_Given data_
- - - - - - -
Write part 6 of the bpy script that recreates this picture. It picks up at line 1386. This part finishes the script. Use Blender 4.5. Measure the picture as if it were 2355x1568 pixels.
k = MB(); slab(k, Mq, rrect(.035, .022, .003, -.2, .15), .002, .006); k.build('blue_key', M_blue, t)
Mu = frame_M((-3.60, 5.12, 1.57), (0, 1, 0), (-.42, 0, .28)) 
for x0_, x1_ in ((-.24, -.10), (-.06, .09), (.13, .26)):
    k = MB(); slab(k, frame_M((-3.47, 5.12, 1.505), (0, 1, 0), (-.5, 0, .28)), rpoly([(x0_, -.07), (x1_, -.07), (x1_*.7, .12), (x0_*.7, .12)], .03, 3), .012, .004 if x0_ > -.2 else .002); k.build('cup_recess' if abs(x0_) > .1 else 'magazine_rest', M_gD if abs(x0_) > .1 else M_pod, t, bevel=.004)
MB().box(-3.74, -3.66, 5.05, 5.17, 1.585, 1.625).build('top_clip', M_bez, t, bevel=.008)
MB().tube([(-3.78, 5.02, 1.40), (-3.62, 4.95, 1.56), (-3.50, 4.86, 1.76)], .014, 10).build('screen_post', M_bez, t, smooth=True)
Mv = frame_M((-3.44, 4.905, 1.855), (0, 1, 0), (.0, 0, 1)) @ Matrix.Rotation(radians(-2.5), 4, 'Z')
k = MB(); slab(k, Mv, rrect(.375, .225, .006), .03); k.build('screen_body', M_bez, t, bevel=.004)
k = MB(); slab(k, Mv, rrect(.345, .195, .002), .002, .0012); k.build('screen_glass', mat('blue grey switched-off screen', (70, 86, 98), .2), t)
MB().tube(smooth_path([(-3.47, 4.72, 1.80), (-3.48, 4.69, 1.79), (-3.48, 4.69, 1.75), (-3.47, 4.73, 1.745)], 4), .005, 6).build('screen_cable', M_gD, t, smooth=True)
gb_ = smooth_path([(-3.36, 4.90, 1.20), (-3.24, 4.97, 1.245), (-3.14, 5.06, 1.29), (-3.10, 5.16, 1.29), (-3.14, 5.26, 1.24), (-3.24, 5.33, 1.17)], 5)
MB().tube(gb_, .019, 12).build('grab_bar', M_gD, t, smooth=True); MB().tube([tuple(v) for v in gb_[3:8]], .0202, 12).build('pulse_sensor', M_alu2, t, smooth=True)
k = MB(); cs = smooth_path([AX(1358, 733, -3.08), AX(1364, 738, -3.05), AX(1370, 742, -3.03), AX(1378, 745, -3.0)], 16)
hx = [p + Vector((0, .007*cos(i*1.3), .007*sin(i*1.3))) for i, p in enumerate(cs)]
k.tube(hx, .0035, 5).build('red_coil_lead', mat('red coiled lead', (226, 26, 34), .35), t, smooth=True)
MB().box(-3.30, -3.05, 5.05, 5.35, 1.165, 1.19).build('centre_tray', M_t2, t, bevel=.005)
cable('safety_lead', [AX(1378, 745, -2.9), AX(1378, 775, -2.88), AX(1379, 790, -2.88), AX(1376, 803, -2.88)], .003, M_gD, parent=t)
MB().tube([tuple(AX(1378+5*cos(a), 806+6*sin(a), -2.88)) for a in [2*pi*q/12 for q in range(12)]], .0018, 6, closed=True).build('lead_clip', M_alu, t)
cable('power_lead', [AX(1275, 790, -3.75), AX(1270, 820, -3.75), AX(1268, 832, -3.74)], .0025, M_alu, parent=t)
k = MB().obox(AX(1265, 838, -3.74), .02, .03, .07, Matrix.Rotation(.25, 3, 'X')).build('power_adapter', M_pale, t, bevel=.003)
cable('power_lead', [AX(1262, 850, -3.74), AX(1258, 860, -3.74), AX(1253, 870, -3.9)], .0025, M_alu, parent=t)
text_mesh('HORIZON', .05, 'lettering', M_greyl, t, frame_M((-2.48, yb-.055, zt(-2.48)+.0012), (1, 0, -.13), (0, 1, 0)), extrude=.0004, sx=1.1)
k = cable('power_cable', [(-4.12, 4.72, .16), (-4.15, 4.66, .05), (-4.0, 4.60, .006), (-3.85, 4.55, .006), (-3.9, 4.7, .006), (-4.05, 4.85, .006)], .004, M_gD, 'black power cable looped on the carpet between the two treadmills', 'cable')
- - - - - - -
_Problem details_
Can you give every line above again, exactly as written?

_Response to this exercise_
Write part 6 of the bpy script that recreates this picture. It picks up at line 1386. This part finishes the script. Use Blender 4.5. Measure the picture as if it were 2355x1568 pixels.
k = MB(); slab(k, Mq, rrect(.035, .022, .003, -.2, .15), .002, .006); k.build('blue_key', M_blue, t)
Mu = frame_M((-3.60, 5.12, 1.57), (0, 1, 0), (-.42, 0, .28)) 
for x0_, x1_ in ((-.24, -.10), (-.06, .09), (.13, .26)):
    k = MB(); slab(k, frame_M((-3.47, 5.12, 1.505), (0, 1, 0), (-.5, 0, .28)), rpoly([(x0_, -.07), (x1_, -.07), (x1_*.7, .12), (x0_*.7, .12)], .03, 3), .012, .004 if x0_ > -.2 else .002); k.build('cup_recess' if abs(x0_) > .1 else 'magazine_rest', M_gD if abs(x0_) > .1 else M_pod, t, bevel=.004)
MB().box(-3.74, -3.66, 5.05, 5.17, 1.585, 1.625).build('top_clip', M_bez, t, bevel=.008)
MB().tube([(-3.78, 5.02, 1.40), (-3.62, 4.95, 1.56), (-3.50, 4.86, 1.76)], .014, 10).build('screen_post', M_bez, t, smooth=True)
Mv = frame_M((-3.44, 4.905, 1.855), (0, 1, 0), (.0, 0, 1)) @ Matrix.Rotation(radians(-2.5), 4, 'Z')
k = MB(); slab(k, Mv, rrect(.375, .225, .006), .03); k.build('screen_body', M_bez, t, bevel=.004)
k = MB(); slab(k, Mv, rrect(.345, .195, .002), .002, .0012); k.build('screen_glass', mat('blue grey switched-off screen', (70, 86, 98), .2), t)
MB().tube(smooth_path([(-3.47, 4.72, 1.80), (-3.48, 4.69, 1.79), (-3.48, 4.69, 1.75), (-3.47, 4.73, 1.745)], 4), .005, 6).build('screen_cable', M_gD, t, smooth=True)
gb_ = smooth_path([(-3.36, 4.90, 1.20), (-3.24, 4.97, 1.245), (-3.14, 5.06, 1.29), (-3.10, 5.16, 1.29), (-3.14, 5.26, 1.24), (-3.24, 5.33, 1.17)], 5)
MB().tube(gb_, .019, 12).build('grab_bar', M_gD, t, smooth=True); MB().tube([tuple(v) for v in gb_[3:8]], .0202, 12).build('pulse_sensor', M_alu2, t, smooth=True)
k = MB(); cs = smooth_path([AX(1358, 733, -3.08), AX(1364, 738, -3.05), AX(1370, 742, -3.03), AX(1378, 745, -3.0)], 16)
hx = [p + Vector((0, .007*cos(i*1.3), .007*sin(i*1.3))) for i, p in enumerate(cs)]
k.tube(hx, .0035, 5).build('red_coil_lead', mat('red coiled lead', (226, 26, 34), .35), t, smooth=True)
MB().box(-3.30, -3.05, 5.05, 5.35, 1.165, 1.19).build('centre_tray', M_t2, t, bevel=.005)
cable('safety_lead', [AX(1378, 745, -2.9), AX(1378, 775, -2.88), AX(1379, 790, -2.88), AX(1376, 803, -2.88)], .003, M_gD, parent=t)
MB().tube([tuple(AX(1378+5*cos(a), 806+6*sin(a), -2.88)) for a in [2*pi*q/12 for q in range(12)]], .0018, 6, closed=True).build('lead_clip', M_alu, t)
cable('power_lead', [AX(1275, 790, -3.75), AX(1270, 820, -3.75), AX(1268, 832, -3.74)], .0025, M_alu, parent=t)
k = MB().obox(AX(1265, 838, -3.74), .02, .03, .07, Matrix.Rotation(.25, 3, 'X')).build('power_adapter', M_pale, t, bevel=.003)
cable('power_lead', [AX(1262, 850, -3.74), AX(1258, 860, -3.74), AX(1253, 870, -3.9)], .0025, M_alu, parent=t)
text_mesh('HORIZON', .05, 'lettering', M_greyl, t, frame_M((-2.48, yb-.055, zt(-2.48)+.0012), (1, 0, -.13), (0, 1, 0)), extrude=.0004, sx=1.1)
k = cable('power_cable', [(-4.12, 4.72, .16), (-4.15, 4.66, .05), (-4.0, 4.60, .006), (-3.85, 4.55, .006), (-3.9, 4.7, .006), (-4.05, 4.85, .006)], .004, M_gD, 'black power cable looped on the carpet between the two treadmills', 'cable')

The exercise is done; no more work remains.